>> start DATA SHOWN

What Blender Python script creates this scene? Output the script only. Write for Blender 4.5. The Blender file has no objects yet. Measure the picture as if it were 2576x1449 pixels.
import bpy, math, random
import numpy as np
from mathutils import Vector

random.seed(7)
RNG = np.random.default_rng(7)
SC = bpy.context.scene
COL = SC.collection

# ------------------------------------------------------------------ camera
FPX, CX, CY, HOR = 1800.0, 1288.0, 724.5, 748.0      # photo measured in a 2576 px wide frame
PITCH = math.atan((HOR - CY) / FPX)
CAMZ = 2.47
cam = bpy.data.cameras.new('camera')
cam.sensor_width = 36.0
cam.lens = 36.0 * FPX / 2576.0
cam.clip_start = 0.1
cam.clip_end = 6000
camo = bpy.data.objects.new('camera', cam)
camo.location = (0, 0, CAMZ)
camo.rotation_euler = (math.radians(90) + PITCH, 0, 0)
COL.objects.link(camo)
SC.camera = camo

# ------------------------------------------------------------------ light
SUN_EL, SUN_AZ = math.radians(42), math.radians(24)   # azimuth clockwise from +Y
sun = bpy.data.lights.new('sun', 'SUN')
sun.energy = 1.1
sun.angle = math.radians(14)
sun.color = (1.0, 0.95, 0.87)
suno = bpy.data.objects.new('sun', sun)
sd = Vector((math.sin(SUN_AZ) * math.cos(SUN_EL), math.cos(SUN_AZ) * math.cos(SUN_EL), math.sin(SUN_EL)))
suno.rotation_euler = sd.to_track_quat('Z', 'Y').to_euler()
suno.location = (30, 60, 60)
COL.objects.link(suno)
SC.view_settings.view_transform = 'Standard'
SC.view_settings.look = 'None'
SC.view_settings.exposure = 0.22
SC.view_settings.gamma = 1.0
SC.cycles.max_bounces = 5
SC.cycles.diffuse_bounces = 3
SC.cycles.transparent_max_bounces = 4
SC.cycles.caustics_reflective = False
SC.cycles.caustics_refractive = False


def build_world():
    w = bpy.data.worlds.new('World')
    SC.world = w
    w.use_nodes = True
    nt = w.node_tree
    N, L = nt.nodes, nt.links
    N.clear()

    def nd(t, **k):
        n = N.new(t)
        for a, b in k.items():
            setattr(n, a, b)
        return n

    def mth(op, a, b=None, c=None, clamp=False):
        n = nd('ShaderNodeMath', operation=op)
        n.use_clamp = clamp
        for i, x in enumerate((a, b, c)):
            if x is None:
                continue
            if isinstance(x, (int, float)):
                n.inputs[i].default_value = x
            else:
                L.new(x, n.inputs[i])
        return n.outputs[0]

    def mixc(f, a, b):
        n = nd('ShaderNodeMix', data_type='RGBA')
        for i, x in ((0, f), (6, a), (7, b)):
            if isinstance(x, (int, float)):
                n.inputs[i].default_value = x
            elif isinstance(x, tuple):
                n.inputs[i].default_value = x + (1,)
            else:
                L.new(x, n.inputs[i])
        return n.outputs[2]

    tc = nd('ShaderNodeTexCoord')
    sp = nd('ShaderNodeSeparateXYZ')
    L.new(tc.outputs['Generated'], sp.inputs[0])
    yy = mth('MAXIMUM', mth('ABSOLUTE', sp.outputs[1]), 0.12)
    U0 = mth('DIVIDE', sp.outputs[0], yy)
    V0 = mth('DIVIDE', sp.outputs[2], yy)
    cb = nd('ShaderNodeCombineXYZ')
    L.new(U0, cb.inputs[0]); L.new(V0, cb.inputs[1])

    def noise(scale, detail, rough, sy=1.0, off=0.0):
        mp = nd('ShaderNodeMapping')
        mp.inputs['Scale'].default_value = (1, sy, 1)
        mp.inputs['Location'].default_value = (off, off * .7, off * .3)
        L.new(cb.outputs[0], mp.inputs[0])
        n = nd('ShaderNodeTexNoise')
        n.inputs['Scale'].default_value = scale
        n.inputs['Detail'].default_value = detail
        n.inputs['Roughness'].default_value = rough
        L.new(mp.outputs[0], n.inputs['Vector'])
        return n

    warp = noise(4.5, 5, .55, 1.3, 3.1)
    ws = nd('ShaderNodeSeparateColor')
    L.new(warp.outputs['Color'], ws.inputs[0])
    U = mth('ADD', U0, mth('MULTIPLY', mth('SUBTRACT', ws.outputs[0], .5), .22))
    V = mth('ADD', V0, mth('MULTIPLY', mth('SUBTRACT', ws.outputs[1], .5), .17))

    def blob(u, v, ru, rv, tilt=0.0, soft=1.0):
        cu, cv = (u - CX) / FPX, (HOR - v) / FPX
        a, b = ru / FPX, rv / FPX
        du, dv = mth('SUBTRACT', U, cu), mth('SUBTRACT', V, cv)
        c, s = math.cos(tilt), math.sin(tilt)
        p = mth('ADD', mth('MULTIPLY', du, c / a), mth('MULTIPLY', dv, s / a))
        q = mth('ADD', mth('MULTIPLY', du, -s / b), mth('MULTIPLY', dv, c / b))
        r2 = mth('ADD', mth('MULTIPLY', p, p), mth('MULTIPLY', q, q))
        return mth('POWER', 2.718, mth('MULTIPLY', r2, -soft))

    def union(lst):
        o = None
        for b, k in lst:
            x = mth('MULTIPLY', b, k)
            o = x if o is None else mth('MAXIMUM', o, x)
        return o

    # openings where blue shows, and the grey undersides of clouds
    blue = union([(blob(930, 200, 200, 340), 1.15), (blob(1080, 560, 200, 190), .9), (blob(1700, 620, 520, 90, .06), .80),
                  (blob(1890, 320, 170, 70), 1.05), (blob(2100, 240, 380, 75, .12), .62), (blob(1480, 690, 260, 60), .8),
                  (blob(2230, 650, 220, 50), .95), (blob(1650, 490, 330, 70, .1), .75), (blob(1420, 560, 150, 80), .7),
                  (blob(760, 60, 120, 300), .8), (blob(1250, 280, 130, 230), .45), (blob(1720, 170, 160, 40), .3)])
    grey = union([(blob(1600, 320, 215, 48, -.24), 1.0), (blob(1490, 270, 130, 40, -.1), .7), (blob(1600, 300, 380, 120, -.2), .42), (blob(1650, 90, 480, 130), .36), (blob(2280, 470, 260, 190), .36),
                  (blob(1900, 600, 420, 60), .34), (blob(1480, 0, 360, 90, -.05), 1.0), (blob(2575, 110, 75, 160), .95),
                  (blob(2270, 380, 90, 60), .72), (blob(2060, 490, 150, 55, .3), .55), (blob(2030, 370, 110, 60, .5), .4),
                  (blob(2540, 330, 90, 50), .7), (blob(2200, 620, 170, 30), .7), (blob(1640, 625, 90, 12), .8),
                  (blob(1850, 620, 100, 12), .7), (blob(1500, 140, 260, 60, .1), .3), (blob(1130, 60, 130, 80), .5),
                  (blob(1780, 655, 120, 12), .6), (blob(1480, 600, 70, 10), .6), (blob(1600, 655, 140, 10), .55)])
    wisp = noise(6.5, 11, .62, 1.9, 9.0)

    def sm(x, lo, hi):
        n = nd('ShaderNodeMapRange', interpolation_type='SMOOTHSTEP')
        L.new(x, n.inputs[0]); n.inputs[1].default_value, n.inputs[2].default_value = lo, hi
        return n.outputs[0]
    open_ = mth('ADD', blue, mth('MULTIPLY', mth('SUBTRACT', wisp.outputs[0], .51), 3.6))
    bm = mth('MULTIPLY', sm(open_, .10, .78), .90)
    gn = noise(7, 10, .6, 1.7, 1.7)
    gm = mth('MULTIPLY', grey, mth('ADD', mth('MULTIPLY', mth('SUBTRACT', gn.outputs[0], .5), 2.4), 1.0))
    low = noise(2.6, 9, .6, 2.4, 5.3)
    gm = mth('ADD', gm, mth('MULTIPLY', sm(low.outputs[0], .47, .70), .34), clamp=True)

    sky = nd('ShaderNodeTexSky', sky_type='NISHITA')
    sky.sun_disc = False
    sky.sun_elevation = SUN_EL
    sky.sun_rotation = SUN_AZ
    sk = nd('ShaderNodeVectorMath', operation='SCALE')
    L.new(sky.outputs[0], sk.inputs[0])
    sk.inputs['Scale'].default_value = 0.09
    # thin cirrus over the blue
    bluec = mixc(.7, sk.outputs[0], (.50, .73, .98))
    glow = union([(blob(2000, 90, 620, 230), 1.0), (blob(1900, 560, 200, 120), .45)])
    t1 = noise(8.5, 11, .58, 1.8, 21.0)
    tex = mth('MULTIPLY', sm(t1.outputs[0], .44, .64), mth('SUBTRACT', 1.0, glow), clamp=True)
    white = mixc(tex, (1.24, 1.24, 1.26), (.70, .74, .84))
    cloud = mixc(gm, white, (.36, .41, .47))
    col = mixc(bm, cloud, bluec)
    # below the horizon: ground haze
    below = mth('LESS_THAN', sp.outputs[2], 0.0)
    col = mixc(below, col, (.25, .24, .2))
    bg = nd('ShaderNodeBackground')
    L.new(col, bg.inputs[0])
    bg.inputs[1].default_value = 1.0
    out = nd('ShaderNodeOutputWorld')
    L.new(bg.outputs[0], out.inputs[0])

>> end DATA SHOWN

DESCRIPTION OF THE TASK:
Word for word, quote the lines of the material from the first line through the line with "SC.camera = camo", both ends included.

RESPONSE FOR THIS EXERCISE:
What Blender Python script creates this scene? Output the script only. Write for Blender 4.5. The Blender file has no objects yet. Measure the picture as if it were 2576x1449 pixels.
import bpy, math, random
import numpy as np
from mathutils import Vector

random.seed(7)
RNG = np.random.default_rng(7)
SC = bpy.context.scene
COL = SC.collection

# ------------------------------------------------------------------ camera
FPX, CX, CY, HOR = 1800.0, 1288.0, 724.5, 748.0      # photo measured in a 2576 px wide frame
PITCH = math.atan((HOR - CY) / FPX)
CAMZ = 2.47
cam = bpy.data.cameras.new('camera')
cam.sensor_width = 36.0
cam.lens = 36.0 * FPX / 2576.0
cam.clip_start = 0.1
cam.clip_end = 6000
camo = bpy.data.objects.new('camera', cam)
camo.location = (0, 0, CAMZ)
camo.rotation_euler = (math.radians(90) + PITCH, 0, 0)
COL.objects.link(camo)
SC.camera = camo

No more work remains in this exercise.